Begin

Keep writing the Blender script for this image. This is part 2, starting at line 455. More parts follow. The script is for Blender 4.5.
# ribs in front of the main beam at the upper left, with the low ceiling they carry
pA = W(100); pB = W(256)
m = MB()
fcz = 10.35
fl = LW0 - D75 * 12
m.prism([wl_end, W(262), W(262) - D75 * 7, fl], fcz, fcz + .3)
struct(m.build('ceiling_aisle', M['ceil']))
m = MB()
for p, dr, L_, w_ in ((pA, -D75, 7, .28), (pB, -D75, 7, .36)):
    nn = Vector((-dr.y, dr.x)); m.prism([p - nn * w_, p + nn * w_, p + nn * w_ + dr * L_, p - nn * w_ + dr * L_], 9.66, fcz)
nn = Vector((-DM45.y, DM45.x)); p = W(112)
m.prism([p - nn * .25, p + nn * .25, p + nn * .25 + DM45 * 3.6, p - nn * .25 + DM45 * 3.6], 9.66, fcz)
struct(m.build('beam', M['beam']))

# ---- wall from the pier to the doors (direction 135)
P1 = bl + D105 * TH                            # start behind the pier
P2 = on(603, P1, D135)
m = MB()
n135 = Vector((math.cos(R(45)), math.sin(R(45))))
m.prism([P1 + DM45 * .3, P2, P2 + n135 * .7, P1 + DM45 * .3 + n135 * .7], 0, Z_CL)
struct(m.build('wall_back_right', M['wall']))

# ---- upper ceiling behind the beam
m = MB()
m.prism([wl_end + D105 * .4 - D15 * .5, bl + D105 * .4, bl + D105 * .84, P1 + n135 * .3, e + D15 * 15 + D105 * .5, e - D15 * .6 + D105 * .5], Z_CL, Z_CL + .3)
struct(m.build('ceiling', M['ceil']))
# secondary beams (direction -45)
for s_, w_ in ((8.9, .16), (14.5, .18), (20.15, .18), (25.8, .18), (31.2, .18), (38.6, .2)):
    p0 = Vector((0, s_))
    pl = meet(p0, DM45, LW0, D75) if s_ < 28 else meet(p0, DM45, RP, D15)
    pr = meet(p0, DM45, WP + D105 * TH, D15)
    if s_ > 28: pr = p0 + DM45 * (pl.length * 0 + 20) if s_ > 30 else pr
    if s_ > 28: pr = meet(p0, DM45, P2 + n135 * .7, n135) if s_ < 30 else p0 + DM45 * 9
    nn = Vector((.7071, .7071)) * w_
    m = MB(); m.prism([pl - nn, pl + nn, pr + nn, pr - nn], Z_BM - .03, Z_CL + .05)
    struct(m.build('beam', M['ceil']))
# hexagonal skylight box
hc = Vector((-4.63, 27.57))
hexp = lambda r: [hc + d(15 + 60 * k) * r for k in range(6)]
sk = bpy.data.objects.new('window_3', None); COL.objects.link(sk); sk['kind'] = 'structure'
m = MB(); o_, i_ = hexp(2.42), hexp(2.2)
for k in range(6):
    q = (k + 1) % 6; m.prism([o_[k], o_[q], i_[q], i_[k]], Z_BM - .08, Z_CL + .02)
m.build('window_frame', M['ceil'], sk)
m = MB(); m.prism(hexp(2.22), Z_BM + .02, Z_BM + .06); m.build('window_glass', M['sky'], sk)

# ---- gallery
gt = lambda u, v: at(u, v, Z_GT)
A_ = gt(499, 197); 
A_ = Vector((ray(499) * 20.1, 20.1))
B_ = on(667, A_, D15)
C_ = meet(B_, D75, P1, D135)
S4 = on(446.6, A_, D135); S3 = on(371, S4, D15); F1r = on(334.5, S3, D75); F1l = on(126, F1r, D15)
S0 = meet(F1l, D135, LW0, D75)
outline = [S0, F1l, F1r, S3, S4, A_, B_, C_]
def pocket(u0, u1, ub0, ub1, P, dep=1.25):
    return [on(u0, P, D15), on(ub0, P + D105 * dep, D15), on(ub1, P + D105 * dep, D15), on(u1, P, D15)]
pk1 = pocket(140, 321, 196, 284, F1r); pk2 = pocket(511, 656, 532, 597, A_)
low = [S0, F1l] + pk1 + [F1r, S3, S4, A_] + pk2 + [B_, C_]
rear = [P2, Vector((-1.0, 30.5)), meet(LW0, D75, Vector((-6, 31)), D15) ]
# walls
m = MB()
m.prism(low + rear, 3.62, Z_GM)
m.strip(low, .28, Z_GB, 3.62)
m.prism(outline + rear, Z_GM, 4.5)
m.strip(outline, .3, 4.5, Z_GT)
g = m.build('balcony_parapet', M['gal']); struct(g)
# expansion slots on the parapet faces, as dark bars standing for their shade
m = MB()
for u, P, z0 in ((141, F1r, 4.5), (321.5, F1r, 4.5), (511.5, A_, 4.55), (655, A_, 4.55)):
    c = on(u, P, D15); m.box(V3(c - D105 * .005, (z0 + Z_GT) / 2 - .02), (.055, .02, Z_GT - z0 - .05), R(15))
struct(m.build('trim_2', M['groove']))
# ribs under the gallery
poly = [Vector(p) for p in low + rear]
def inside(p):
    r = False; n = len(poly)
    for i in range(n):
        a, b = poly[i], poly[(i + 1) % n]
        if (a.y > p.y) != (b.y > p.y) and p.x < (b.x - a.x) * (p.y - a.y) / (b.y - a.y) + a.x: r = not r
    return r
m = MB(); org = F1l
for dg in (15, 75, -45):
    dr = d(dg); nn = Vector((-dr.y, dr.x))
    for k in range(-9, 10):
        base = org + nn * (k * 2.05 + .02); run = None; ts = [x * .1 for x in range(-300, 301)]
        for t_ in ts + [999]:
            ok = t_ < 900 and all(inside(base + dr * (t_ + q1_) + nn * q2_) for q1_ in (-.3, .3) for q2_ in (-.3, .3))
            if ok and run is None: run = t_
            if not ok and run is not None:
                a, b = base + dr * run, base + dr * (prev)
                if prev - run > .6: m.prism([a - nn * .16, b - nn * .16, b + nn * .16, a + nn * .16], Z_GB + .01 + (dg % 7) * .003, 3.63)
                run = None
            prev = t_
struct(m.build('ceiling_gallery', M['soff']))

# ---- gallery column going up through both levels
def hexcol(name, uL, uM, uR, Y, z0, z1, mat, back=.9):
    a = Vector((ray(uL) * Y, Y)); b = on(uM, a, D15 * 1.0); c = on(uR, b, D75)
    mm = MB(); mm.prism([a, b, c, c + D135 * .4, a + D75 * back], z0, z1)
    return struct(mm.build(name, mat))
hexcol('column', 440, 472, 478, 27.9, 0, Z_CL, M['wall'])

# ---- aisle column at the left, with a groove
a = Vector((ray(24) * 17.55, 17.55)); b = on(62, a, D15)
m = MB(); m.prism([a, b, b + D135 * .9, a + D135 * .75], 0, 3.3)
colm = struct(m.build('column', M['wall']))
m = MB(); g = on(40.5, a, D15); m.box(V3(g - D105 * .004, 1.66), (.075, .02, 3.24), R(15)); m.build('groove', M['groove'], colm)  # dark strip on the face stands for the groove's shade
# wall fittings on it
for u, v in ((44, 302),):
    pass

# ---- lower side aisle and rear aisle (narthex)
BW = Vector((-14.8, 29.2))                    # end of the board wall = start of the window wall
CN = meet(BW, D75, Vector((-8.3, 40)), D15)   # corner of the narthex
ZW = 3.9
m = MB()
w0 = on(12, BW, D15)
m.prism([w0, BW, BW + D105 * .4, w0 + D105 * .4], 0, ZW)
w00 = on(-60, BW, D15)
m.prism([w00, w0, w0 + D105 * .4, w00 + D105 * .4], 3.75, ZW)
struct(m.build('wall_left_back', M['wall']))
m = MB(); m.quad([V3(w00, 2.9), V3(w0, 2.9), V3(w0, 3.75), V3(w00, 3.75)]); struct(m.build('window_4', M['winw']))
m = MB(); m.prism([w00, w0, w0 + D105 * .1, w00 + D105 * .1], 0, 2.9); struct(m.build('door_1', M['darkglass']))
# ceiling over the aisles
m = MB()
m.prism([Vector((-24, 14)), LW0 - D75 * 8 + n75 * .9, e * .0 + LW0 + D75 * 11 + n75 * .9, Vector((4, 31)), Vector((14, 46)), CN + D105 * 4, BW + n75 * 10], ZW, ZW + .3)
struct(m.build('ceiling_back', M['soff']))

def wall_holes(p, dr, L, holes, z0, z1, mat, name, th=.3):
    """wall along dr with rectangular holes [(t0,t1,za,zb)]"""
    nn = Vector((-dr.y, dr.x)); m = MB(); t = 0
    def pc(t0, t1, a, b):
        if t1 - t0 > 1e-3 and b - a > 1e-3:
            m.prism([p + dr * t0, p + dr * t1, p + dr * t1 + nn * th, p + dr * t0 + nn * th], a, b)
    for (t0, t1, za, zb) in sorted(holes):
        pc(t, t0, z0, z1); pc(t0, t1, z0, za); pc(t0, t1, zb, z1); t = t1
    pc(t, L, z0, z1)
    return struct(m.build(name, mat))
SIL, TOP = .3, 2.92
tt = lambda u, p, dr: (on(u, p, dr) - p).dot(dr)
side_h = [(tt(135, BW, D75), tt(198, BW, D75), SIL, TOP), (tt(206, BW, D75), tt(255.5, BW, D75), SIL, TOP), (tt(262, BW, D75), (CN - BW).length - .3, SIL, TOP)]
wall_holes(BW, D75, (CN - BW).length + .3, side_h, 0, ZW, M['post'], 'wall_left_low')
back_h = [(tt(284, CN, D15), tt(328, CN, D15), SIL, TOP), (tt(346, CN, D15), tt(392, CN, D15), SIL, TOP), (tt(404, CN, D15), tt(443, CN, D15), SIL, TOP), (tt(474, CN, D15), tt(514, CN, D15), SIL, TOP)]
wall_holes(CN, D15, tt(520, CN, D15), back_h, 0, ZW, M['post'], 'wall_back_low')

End

### PROMPT
Word for word, reproduce the listing above from its start up to and including the line that has "struct(m.build('wall_back_right', M['wall']))". Give only those lines.

### RESPONSE TO THIS TASK
Keep writing the Blender script for this image. This is part 2, starting at line 455. More parts follow. The script is for Blender 4.5.
# ribs in front of the main beam at the upper left, with the low ceiling they carry
pA = W(100); pB = W(256)
m = MB()
fcz = 10.35
fl = LW0 - D75 * 12
m.prism([wl_end, W(262), W(262) - D75 * 7, fl], fcz, fcz + .3)
struct(m.build('ceiling_aisle', M['ceil']))
m = MB()
for p, dr, L_, w_ in ((pA, -D75, 7, .28), (pB, -D75, 7, .36)):
    nn = Vector((-dr.y, dr.x)); m.prism([p - nn * w_, p + nn * w_, p + nn * w_ + dr * L_, p - nn * w_ + dr * L_], 9.66, fcz)
nn = Vector((-DM45.y, DM45.x)); p = W(112)
m.prism([p - nn * .25, p + nn * .25, p + nn * .25 + DM45 * 3.6, p - nn * .25 + DM45 * 3.6], 9.66, fcz)
struct(m.build('beam', M['beam']))

# ---- wall from the pier to the doors (direction 135)
P1 = bl + D105 * TH                            # start behind the pier
P2 = on(603, P1, D135)
m = MB()
n135 = Vector((math.cos(R(45)), math.sin(R(45))))
m.prism([P1 + DM45 * .3, P2, P2 + n135 * .7, P1 + DM45 * .3 + n135 * .7], 0, Z_CL)
struct(m.build('wall_back_right', M['wall']))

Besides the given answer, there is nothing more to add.